I really struggle with Daisy as a character, because of her internalised racism and also the way she is not very nice to Hazel and Hazel mostly lets her be, and I also can’t stand sociopath!Sherlock Holmes, so *shrug emoji*

Liz:

Daisy is all red flags all over, and as much as she’s important to Hazel now, I like to imagine them going their separate ways after school. But I don’t require all fictional relationships to be 100% healthy, even between BFFs.

I do love that, even though they are English aristocrats of the 1930s, Daisy’s family is dysfunctional in really familiar ways. And a lot of Daisy’s behaviour is the natural outcome of that situation.

A rather racist cover for Murder on the Orient Express, depicting an Asian woman in a silk robe staring down at a corpse.
Hazel would have a lot to say about this cover. Just imagine what Stephanie would say, but with less swearing.

Daisy is a female Lord Peter Wimsey. Lord Peter, for those of you who haven’t encountered Dorothy L Sayers, is a fictional detective of the interwar era, the younger son of a duke with a penchant for solving mysteries. Like Daisy, he is immensely intelligent, but presents himself as a bit of a dim bulb, a harmless, prattling, useless aristocrat.

In Lord Peter’s case, it’s partially a consequence of the PTSD he developed in the Great War; in Daisy’s case, it’s because she knows that no one likes highly intelligent women, and worse, no one takes them seriously — well, if she’s not going to be taken seriously, she’s going to decide how and why. (Lord Peter is much kinder to his friends than Daisy.)

(For a completely different but equally marvellous middle-grade take on Lord Peter Wimsey, see R J Anderson’s A Pocketful of Murder.)

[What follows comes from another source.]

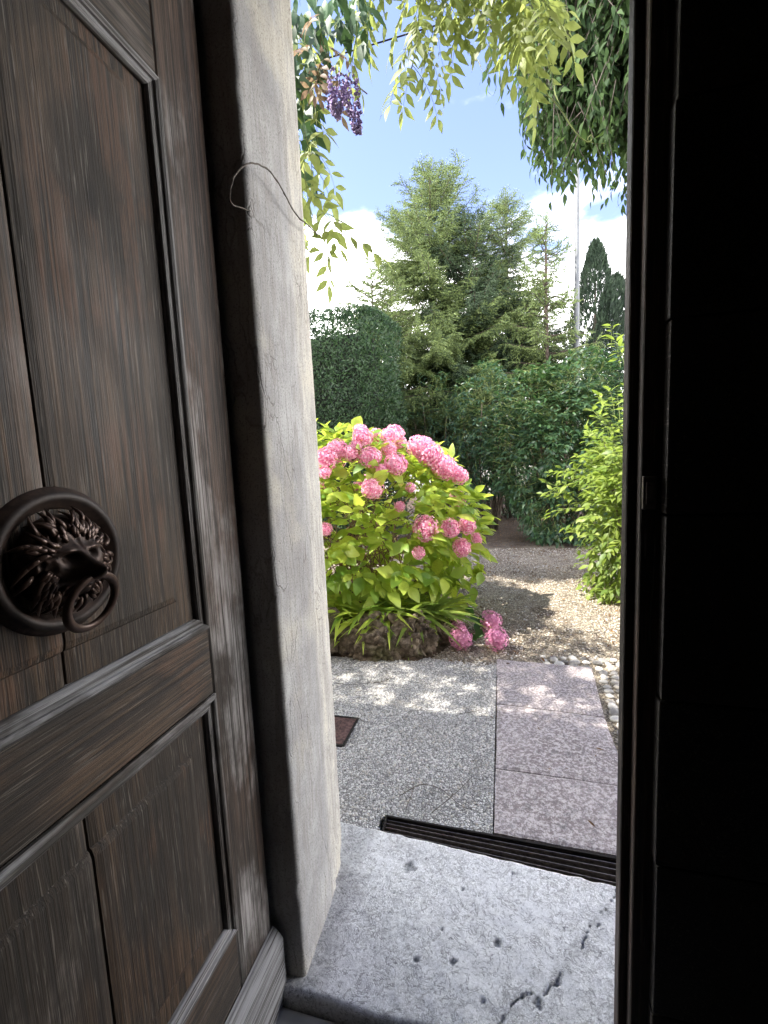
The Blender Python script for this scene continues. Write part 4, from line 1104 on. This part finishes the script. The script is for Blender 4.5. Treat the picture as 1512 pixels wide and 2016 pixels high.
# --- cypresses
def cypress(label, c, H, R, n):
    c = np.array(c, float); t = thing('cypress_tree', label, 'cypress', (c[0], c[1], GZ), 'cypresses behind the metal pole')
    V, F = tube([c, c+np.array([0, 0, H*.9])], [.12, .02], 8); part('trunk', V, F, MT['bark'], t)
    z = rng.uniform(.05, 1, n)**.85; a = rng.uniform(0, 6.28, n)
    w = np.array([R*min(1, (1-q)*3.2)**.7*(1+.24*noise.noise(Vector((math.cos(b)*1.6, math.sin(b)*1.6, q*9+c[0])))) for q, b in zip(z, a)])*rng.uniform(.72, 1.0, n)
    pos = c+np.stack([np.cos(a)*w, np.sin(a)*w, z*H], -1)
    d = unit(np.stack([np.cos(a)*.35, np.sin(a)*.35, np.ones(n)], -1)+rng.normal(size=(n, 3))*.22)
    foliage(t, [sprig(11, 10, 2), leaf(1., .3, .3, .1, 3)], pos, d, rng.normal(size=(n, 3)), rng.uniform(.14, .26, n), MT['cypress'], rest='crown')
cypress('tall dark cypress right behind the metal pole', (2.93, 16.0, GZ), 7.95, .78, 10000)
cypress('second dark cypress nearest the black door edge', (3.75, 17.0, GZ), 7.2, .95, 10000)

# --- pole
pl = thing('metal_pole', 'slim grey metal pole rising behind the laurel into the dark leaves', 'pole', (1.79, 12.0, GZ))
V, F = tube([(1.79, 12.0, GZ), (1.79, 12.0, 3.0), (1.79, 12, 9.6)], [.075, .068, .050], 16, True); part('shaft', V, F, MT['pole'], pl, True)
V, F = tube([(1.79, 12.0, GZ), (1.79, 12.0, GZ+.35)], [.10, .10], 16, True); part('base_sleeve', V, F, MT['pole'], pl, True)
V, F = tube(bez([(1.79, 12, 9.55), (1.79, 12, 9.8), (2.0, 12, 9.95), (2.5, 12, 10.0)], 10), .035, 10); part('arm', V, F, MT['pole'], pl, True)
part('lamp_head', *box(2.42, 2.95, 11.88, 12.12, 9.94, 10.04, .03, 2), MT['pole'], pl)

# --- pale wall far behind the bushes
gw = thing('garden_wall', 'low pale wall glimpsed through the gaps under the bushes', 'wall', (0, 19, GZ))
part('wall', *box(-14, 12, 18.9, 19.1, GZ-.1, 1.55, .01), MT['whitewall'], gw)
part('coping', *box(-14.05, 12.05, 18.84, 19.16, 1.552, 1.62, .01), MT['whitewall'], gw)

# --- dark tree whose drooping crown hangs into the view at the upper right
dt = thing('dark_drooping_tree', 'dense dark tree with drooping narrow leaves hanging in at the upper right', 'tree', (1.9, 3.6, GZ))
def dark_tree():
    blobs = [((1.25, 3.75, 4.3), (.72, .7, .8)), ((.90, 3.55, 3.90), (.42, .4, .45)), ((.72, 3.7, 4.65), (.55, .6, .7)), ((1.6, 3.9, 5.1), (1.1, 1.1, .9)), ((.62, 3.9, 5.2), (.5, .6, .6)), ((2.3, 3.7, 4.3), (.8, .9, .9)), ((.45, 3.8, 4.5), (.28, .3, .35)), ((.50, 3.6, 3.92), (.36, .35, .40)), ((.78, 3.5, 4.3), (.45, .4, .5))]
    tips = []; ns = []
    for c, r in blobs:
        n = int(430*(r[0]*r[2]+.12)); p, nn, _ = ell_surface(n, c, np.array(r)*.95, -1.); p = lumpy(p, c, .2, 2.2, c[0]*3); tips.append(p); ns.append(nn)
        p, nn, _ = ell_surface(n//2, c, np.array(r)*.6, -1.); tips.append(p); ns.append(nn)
    return np.vstack(tips), np.vstack(ns)
tp, tn_ = dark_tree()
# hanging sprays along the lower outline
hang = [(1035, 235), (1040, 265), (1050, 300), (1060, 330), (1060, 352), (1080, 375), (1085, 395), (1110, 398), (1130, 360), (1100, 385), (1150, 360), (1165, 395), (1180, 405), (1200, 375), (1215, 355), (1190, 330), (1225, 330), (1140, 335), (1020, 215), (1030, 190), (960, 190), (985, 205), (950, 170), (1000, 180), (975, 160), (1010, 150), (1120, 350), (1095, 350), (1200, 350), (1170, 345)]
hp = np.array([P(px, py-60, 3.3+rng.uniform(-.15, .3)) for px, py in hang]); tp = np.vstack([tp, hp]); tn_ = np.vstack([tn_, np.tile([[-.2, 0, -1.]], (len(hp), 1))])
pos, d_, n_, st = shoots(tp, unit(tn_+np.array([0, 0, -.5])), .40, 13, .35, -.3, .4, .9, .5)
nar = [leaf(1., .48, .12, .35, 4, .38, 1.1, .08), leaf(1., .42, .2, .5, 4, .38, 1.1, .08)]
foliage(dt, nar, pos, d_, n_, rng.uniform(.055, .085, len(pos)), MT['tree_dark'], 300, 'leaf', 'crown', 13)
V, F = stem_mesh(st, .003, 3, 2); part('twigs', V, F, MT['vine'], dt, kind='stuff')
V, F = tube(bez([(1.95, 3.6, GZ-.05), (1.9, 3.6, 1.4), (1.75, 3.65, 2.9), (1.55, 3.75, 4.4), (1.5, 3.8, 5.4)], 16), list(np.linspace(.13, .05, 16)), 10); part('trunk', V, F, MT['bark2'], dt, True)
for e in ((1.0, 3.6, 3.9), (.75, 3.7, 4.7), (.6, 3.9, 5.2), (2.3, 3.7, 4.4), (1.2, 3.8, 4.3)):
    V, F = tube(bez([(1.68, 3.68, 3.4), ((1.6+e[0])/2, 3.7, (3.5+e[2])/2+.2), e], 10), list(np.linspace(.05, .012, 10)), 7); part('limb', V, F, MT['bark2'], dt, True)

# --- wisteria: pinnate leaves on hanging shoots
def pinnate(seed, pairs=5, Ll=.065, rach=.22):
    g = np.random.default_rng(seed); T = []
    lf = leaf(1., .43, .16, .25, 4, .42, 1.1, .05)
    line = [np.array([.01*math.sin(t*3), rach*t, -.35*rach*t*t]) for t in np.linspace(0, 1, 7)]
    V, F = tube(line, list(np.linspace(.0016, .0008, 7)), 3, False); T.append((np.array(V), tri(F)))
    for k in range(pairs):
        t = .25+.68*k/(pairs-1)
        for s in (-1, 1):
            o = np.array([.01*math.sin(t*3), rach*t, -.35*rach*t*t]); d = unit(np.array([s*.85, .45, -.28+g.normal()*.12])); n = unit(np.array([g.normal()*.25, g.normal()*.2, 1.]))
            Rr = rotm(d[None], n[None])[0]; T.append(xf(lf, Rr, o, Ll*g.uniform(.8, 1.1)))
    Rr = rotm(np.array([[0, .9, -.35]]), np.array([[0, .3, 1.]]))[0]; T.append(xf(lf, Rr, line[-1], Ll*1.1))
    return tmerge(T)
PIN = [pinnate(1, 5, .074, .22), pinnate(2, 4, .078, .19), pinnate(3, 5, .070, .24)]
PINS = [pinnate(4, 3, .08, .14), pinnate(5, 2, .085, .11)]
def vine(t, ctrl, n, tm, mat, sc=(0.85, 1.15), r=.0035, parts=True, store=None, smat='green_stem', spread=1., down=.45, step=None):
    line = bez(ctrl, 26); V, F = tube(line, list(np.linspace(r, r*.45, 26)), 5); part('shoot', V, F, MT[smat], t)
    for k in range(n):
        q = (k+.5)/n*25; i = min(24, int(q)); p = line[i]+(line[i+1]-line[i])*(q-i); d0 = unit(line[i+1]-line[i])
        a = k*2.4+rng.uniform(-.4, .4); x = unit(np.cross(d0, [.3, .2, 1.])); y = np.cross(d0, x)
        d = unit((x*math.cos(a)+y*math.sin(a))*spread+d0*.35+np.array([0, 0, -down]))
        store.append((p, d, unit(np.array([0, -.25, 1.])+rng.normal(size=3)*.3), rng.uniform(*sc)))
def flush(t, store, tm, mat, nparts, name='leaf', rest='leaves', cell=26):
    foliage(t, tm, np.array([s[0] for s in store]), np.array([s[1] for s in store]), np.array([s[2] for s in store]), np.array([s[3] for s in store]), mat, nparts, name, rest, cell)
wis = thing('wisteria_canopy', 'sunlit yellow green wisteria hanging over the top of the doorway view', 'wisteria', (-.2, 2.0, 3.3))
PW = lambda px, py, y: P(px, py-105, y)
S = []
y = 2.15
for ctrl, n in (([PW(760, -160, 2.3), PW(745, -60, 2.3), PW(735, 20, 2.25), PW(738, 75, 2.2)], 7),
                ([PW(800, -160, 2.3), PW(815, -40, 2.2), PW(822, 60, 2.15), PW(824, 150, 2.15), PW(818, 205, 2.15), PW(806, 262, 2.15)], 15),
                ([PW(860, -160, 2.4), PW(850, -60, 2.3), PW(848, 40, 2.2), PW(858, 110, 2.2), PW(870, 150, 2.2)], 12),
                ([PW(905, -160, 2.4), PW(905, -60, 2.3), PW(900, 30, 2.25), PW(905, 90, 2.2), PW(915, 130, 2.2)], 11),
                ([PW(960, -150, 2.4), PW(950, -60, 2.3), PW(955, 10, 2.2), PW(965, 70, 2.2), PW(985, 120, 2.2)], 11),
                ([PW(1010, -140, 2.4), PW(1015, -40, 2.3), PW(1025, 50, 2.2), PW(1035, 110, 2.15), PW(1035, 190, 2.1)], 13),
                ([PW(780, -20, 2.2), PW(860, 5, 2.15), PW(930, 0, 2.2), PW(1000, 60, 2.1), PW(1040, 130, 2.1), PW(1075, 185, 2.1)], 15),
                ([PW(1060, -120, 2.4), PW(1060, -30, 2.3), PW(1065, 50, 2.2), PW(1060, 140, 2.15)], 10),
                ([PW(980, -100, 2.3), PW(1000, 20, 2.1), PW(1045, 80, 2.0), PW(1090, 130, 2.0)], 10),
                ([PW(700, -160, 2.3), PW(760, -70, 2.2), PW(840, -50, 2.2), PW(930, -60, 2.2), PW(1040, -70, 2.2), PW(1120, -60, 2.3)], 22)):
    vine(wis, ctrl, n, PIN, MT['wis_leaf'], store=S)
flush(wis, S, PIN, MT['wis_leaf'], 200)
td = bez([P(1075, 185, 2.1), P(1100, 210, 2.1), P(1122, 245, 2.1), P(1140, 268, 2.1), P(1158, 280, 2.1), P(1166, 272, 2.1), P(1163, 266, 2.1), P(1157, 275, 2.1), P(1172, 283, 2.1), P(1192, 282, 2.1)], 60)
V, F = tube(td, list(np.linspace(.0028, .0012, 60)), 6); part('tendril', V, F, MT['green_stem'], wis, True)
# overhead part of the canopy on its iron wires (above and beside the opening)
S = []
for k in range(2100):
    x = rng.uniform(-5.2, 2.6); yy = rng.uniform(1.5, 3.75)
    if yy > 2.75 and x > -.43*yy-.25: continue
    if x > -1.3 and rng.uniform() < .93: continue
    if yy > 3.3 and rng.uniform() < .4: continue
    zz = 3.75+.16*noise.noise(Vector((x*1.5, yy*1.5, 0)))+rng.uniform(-.12, .22)
    if noise.noise(Vector((x*2.6, yy*2.6, 4))) < (-.26 if x > -1.5 else -.27) and yy > 1.6: continue
    a = rng.uniform(0, 6.28); S.append((np.array([x, yy, zz]), unit(np.array([math.cos(a), math.sin(a), -.35])), unit(np.array([0, 0, 1.])+rng.normal(size=3)*.3), rng.uniform(.9, 1.25)))
for k in range(240):  # extra leaves added to thicken the shade on the slabs
    a = rng.uniform(0, 6.28); S.append((np.array([rng.uniform(-3.4, -1.45), rng.uniform(1.45, 2.45), 3.74+rng.uniform(-.1, .25)]), unit(np.array([math.cos(a), math.sin(a), -.2])), unit(np.array([0, 0, 1.])+rng.normal(size=3)*.25), rng.uniform(.9, 1.2)))
flush(wis, S, PIN, MT['wis_leaf'], 0, rest='upper_leaves')
for yy in (1.75, 2.15, 2.55):
    V, F = tube([(-4.8, yy, 3.72), (-2, yy, 3.69), (0, yy, 3.70), (2.8, yy, 3.72)], .004, 5); part('support_wire', V, F, MT['iron'], wis)
for k in range(9):
    x = -4.5+.85*k; V, F = tube(bez([(x, 1.45, 3.66), (x+.2, 1.9, 3.76), (x+.1, 2.4, 3.74), (x+.35, 2.85, 3.70)], 12), list(np.linspace(.012, .004, 12)), 6); part('vine_branch', V, F, MT['vine'], wis)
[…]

Lord Peter is all over these books — which is to say, Daisy’s Uncle Felix, a “small, blond man with a monocle” and close involvement with both Scotland Yard and British intelligence, basically is Lord Peter, sans interminable quotations because for some reason long passages in untranslated French don’t go down well in modern fiction for young readers. The Sayers estate is notoriously unpleasant towards anyone who borrows their detective for a cameo, but I know who Felix is. And I have some ideas about his occasional offsider, an extremely tall blonde lady of uncertain marital status.  (Actually, I can’t remember if that character is in fact very tall, but my brain made the connection and won’t let it go, like my cat when he’s got someone’s arm in his jaws.)

But, back to Hazel — the other things I love about her are that she’s overweight and hates sport. Every time a small fat girl rejects British sporting culture in a boarding school novel, the small part of my soul that still feels sorry for Gwendoline Mary Lacy cheers.

Where would you like to see the series go in future books?

Steph:

More awesomeness from Hazel. Now that her dad accepts, and Daisy’s family still doesn’t, does that impact their detectiveing?

Liz:

Excellent question!

Since the upcoming fourth book takes us back to the boarding school setting, which would have been my first wish, I hope the fifth book takes Daisy and Hazel to Hong Kong. I’d like to see Daisy be the fish out of water for the change, and having spent a book with Hazel’s Anglophile Old Etonian father, I’d like to get to know her mother.

The books:

  • Murder Most Unladylike
  • Arsenic for Tea
  • First Class Murder
  • Jolly Foul Play (out March 2016)

The first two books have been released in the US, but with different titles:

  • Murder is Bad Manners
  • Poison is Not Polite

(Oh, America.)

And there is a novella? Novelette? There’s a mini-mystery titled The Case of the Blue Violet which I am going to put in my face as soon as I’m done with this post. IT’S NARRATED BY DAISY, I’M SO EXCITED.